All this is background for saying that I really tried hard today to at least get Sublime Text 3 to not use multiple cursors. I even tried installing a different version found on The Pirate Bay, but I was unsuccessful. So my code continues to be haunted by the very real possibility that I've accidentally double-typed some things in multiple places, all but one of which will have injected unnecessary errors.

[REDACTED]I got up from my desk on two occasions to go outside. The outdoors was cold, but, with temperatures in the 40s, warmer than it had been, and it felt good. I went behind the building and would've gone into the field back there. But, freakishly, there was already someone back there using a plastic bag to collect something (rosehips being the only commodity I'd seen back there). I'd never seen another human there before, and I was in no mood to see one there then. So I stayed away. Being alone was part of the reason I'd left the office. But not having anywhere else to go, I eventually returned to my desk. [REDACTED] So I got up again, and this time I did go into that rosehip field back behind the building. And I wasn't back there long before I saw whoever it was I'd seen earlier. The person still carried a white plastic bag and was harvesting something, though by then this forager was about a quarter mile away.
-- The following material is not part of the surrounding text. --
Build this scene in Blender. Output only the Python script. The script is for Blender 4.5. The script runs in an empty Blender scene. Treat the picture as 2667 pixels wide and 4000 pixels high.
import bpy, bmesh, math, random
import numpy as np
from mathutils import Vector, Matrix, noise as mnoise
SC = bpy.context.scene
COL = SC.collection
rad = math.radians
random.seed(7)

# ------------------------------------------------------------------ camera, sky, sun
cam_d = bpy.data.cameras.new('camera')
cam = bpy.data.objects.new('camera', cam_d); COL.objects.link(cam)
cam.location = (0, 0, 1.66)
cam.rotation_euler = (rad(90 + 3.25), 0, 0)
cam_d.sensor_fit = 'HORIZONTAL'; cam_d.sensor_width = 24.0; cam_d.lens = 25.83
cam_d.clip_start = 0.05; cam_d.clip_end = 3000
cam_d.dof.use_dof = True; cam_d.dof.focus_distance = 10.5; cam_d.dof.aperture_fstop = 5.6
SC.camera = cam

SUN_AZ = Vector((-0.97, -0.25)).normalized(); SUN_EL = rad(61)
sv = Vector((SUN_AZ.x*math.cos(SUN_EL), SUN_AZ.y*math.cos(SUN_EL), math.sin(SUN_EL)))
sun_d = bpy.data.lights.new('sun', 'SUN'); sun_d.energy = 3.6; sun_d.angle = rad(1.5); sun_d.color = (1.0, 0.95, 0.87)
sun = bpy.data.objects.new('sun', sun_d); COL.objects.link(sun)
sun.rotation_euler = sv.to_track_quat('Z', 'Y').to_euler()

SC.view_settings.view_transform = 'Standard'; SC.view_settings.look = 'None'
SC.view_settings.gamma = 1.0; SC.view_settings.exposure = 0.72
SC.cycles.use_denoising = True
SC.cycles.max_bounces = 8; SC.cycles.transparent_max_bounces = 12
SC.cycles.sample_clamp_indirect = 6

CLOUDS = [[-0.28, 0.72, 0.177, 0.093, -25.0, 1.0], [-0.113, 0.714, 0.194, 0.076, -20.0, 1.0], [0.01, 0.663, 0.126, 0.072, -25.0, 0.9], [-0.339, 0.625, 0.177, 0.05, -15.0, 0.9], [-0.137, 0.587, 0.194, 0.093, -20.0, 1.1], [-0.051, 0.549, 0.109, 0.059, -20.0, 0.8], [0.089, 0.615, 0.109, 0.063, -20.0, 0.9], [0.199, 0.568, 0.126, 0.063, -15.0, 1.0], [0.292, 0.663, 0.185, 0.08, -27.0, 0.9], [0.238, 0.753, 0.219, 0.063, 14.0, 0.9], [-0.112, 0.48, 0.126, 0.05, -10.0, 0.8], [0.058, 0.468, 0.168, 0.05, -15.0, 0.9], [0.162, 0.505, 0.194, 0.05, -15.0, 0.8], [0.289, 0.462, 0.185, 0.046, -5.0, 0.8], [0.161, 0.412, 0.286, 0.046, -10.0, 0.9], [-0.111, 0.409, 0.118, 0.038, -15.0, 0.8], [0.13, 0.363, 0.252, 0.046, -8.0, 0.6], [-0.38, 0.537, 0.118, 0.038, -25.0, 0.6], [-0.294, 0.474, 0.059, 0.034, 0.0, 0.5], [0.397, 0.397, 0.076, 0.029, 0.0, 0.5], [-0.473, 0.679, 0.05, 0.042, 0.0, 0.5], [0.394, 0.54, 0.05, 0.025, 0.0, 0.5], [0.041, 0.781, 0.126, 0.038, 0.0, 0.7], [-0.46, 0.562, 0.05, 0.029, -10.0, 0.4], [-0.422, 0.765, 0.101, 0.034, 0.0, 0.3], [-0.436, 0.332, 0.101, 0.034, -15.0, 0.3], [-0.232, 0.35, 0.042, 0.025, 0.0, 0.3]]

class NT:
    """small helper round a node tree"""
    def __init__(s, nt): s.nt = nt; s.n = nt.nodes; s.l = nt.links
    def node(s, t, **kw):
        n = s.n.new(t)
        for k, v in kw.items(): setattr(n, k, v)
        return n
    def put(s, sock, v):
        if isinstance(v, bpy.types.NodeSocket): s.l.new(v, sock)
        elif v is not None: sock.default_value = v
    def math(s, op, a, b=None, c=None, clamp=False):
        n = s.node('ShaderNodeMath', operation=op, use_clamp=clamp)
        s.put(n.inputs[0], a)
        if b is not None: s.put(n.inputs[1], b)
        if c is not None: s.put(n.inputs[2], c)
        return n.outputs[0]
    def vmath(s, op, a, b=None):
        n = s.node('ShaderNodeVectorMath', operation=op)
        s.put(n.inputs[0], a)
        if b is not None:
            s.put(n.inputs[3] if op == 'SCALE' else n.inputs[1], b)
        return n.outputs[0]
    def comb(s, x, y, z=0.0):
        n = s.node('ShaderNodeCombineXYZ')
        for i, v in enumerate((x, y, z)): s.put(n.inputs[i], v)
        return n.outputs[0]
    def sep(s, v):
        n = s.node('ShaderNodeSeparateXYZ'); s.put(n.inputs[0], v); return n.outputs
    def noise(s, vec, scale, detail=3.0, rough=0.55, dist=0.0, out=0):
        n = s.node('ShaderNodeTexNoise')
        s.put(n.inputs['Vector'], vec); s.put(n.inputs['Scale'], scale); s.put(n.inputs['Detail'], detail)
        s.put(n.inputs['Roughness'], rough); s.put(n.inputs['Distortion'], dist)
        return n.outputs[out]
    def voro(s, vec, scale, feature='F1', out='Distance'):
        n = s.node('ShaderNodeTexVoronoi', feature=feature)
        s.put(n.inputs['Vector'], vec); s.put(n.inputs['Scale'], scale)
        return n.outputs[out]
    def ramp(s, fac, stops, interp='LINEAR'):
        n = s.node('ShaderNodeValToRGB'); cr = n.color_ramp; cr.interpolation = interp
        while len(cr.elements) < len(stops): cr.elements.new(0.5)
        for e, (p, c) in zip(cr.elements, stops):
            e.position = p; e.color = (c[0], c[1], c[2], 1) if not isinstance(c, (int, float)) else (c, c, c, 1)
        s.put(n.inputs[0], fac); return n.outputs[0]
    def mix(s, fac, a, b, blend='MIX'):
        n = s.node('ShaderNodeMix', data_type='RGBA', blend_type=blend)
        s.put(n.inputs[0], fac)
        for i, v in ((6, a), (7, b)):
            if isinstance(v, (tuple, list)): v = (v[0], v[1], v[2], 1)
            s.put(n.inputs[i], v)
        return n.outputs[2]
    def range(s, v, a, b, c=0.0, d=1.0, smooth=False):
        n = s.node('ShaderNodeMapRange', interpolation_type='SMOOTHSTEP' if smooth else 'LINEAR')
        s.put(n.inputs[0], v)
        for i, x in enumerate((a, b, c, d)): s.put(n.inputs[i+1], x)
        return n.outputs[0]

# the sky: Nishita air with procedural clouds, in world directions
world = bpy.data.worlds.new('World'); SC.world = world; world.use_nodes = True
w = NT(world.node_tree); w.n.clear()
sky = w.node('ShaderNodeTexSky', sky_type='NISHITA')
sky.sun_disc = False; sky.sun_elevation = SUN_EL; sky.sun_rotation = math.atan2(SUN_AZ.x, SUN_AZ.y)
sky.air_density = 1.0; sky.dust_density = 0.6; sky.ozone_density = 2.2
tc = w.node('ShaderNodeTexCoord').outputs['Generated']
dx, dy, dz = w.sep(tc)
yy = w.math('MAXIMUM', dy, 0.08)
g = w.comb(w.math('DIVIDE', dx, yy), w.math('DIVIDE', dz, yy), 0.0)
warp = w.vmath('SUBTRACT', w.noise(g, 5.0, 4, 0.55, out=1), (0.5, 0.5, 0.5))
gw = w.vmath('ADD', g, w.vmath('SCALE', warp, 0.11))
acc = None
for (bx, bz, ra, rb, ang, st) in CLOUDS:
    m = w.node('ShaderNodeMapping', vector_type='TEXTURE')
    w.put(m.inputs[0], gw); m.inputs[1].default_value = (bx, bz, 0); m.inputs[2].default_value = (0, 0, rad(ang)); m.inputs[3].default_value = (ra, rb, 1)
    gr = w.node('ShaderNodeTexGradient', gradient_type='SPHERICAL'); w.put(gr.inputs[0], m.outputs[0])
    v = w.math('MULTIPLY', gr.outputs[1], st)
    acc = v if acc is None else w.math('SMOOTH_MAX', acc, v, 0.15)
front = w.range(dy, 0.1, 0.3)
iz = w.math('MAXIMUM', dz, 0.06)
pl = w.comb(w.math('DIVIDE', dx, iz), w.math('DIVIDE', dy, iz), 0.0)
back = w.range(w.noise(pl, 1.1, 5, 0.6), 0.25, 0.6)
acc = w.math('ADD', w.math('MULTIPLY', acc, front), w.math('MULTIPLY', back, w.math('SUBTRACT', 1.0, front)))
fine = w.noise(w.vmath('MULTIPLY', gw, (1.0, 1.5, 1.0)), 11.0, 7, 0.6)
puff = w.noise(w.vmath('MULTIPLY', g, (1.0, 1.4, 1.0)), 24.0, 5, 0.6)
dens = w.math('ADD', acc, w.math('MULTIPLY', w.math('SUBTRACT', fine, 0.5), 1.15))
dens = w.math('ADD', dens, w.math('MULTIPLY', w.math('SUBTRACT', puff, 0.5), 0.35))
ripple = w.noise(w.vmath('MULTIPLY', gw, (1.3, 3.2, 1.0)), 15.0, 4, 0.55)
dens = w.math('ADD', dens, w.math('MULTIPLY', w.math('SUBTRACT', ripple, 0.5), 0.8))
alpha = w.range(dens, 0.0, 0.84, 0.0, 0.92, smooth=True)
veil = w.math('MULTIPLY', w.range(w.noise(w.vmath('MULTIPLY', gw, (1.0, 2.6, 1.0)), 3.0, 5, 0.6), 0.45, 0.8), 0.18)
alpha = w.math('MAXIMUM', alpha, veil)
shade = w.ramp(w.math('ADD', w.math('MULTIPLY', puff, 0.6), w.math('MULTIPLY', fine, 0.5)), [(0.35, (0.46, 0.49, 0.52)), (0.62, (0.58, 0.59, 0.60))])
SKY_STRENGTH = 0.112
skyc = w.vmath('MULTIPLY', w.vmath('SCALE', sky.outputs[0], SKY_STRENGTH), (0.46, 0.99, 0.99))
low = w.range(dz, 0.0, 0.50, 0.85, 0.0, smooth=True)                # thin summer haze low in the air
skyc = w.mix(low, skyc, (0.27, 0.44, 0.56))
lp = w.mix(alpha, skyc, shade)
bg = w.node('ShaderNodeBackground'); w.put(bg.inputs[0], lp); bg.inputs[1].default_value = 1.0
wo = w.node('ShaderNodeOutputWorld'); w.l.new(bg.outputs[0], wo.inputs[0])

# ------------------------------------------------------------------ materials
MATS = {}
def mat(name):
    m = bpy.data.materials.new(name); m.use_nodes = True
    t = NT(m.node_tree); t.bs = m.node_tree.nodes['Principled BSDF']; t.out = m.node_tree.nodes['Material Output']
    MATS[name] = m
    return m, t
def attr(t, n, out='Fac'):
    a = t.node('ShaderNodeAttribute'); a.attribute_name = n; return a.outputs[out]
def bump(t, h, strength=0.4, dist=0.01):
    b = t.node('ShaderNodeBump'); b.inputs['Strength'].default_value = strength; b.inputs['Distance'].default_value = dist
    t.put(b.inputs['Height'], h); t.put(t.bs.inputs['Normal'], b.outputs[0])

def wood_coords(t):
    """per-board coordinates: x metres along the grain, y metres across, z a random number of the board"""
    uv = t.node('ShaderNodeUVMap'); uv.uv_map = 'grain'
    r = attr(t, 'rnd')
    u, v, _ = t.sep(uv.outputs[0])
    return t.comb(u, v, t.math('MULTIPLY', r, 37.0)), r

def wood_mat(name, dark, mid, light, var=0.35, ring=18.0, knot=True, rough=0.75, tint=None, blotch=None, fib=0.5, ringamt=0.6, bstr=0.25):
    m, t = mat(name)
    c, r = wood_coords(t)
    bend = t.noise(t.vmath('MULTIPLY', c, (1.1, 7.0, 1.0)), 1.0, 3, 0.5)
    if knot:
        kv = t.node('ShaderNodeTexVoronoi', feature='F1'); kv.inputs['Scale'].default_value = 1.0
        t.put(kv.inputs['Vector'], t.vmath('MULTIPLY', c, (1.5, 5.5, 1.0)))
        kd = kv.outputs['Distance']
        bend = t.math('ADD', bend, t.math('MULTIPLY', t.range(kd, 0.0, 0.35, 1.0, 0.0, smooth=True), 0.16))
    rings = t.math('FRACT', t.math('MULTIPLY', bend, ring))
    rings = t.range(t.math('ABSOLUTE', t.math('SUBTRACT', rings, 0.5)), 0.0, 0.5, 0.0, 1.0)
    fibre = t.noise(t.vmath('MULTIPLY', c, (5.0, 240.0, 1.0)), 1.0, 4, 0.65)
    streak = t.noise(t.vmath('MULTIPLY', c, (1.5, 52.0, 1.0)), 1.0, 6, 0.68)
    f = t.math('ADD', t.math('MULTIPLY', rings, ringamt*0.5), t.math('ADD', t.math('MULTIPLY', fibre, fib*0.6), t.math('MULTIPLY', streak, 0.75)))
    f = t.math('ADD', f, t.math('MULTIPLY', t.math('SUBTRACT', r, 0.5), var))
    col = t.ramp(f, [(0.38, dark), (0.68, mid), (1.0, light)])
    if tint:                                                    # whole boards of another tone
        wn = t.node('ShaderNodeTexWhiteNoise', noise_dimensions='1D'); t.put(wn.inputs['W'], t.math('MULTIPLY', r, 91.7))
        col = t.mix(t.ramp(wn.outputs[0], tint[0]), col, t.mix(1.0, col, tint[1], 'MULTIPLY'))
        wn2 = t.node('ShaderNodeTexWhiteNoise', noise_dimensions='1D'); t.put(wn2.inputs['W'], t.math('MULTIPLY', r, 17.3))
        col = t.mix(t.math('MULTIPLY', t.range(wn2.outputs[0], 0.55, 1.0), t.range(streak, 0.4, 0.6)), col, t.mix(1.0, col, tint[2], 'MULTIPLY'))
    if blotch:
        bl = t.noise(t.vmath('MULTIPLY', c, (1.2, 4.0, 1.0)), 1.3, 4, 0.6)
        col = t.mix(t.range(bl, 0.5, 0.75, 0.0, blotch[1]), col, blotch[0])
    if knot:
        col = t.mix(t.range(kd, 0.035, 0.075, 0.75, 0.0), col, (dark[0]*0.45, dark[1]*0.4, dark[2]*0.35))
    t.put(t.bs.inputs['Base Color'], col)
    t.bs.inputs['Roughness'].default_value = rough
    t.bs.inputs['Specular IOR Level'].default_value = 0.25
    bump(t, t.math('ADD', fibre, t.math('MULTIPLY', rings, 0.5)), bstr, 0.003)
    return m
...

Still, I most definitely wanted to avoid an encounter with him or her. So I went into the strip of woods between my office building and the rosehip field. I sat down on the forest floor and did my best to think calming thoughts. This seemed to work, and within five minutes or so I was feeling better. But weird things continued happening in my world. The rosehip gatherer had seemed like a vision out of a tussin trip, and then, after I got to my feet, I came upon a strange aluminum cylinder on a thick aluminum axis just lying there randomly (and inappropriately) in the forest like part of a crashed weather satellite. That's the kind of thing I live for finding, but I was in no mood to enjoy it then.
When I returned to my desk a second time, I was feeling good enough to wade back into my coding project. By 4:00pm, it was clear I was returning to normal. And by 4:30pm, I had my mental shit together enough to expand the memory of Hyrax, my workplace Elitebook 2740p, from 6 to 8 gigabytes. In so doing, I dropped a tiny screw that required a couple of my colleagues to recover. That was an accident, but perhaps I should engineer little team-building events like this on a regular basis.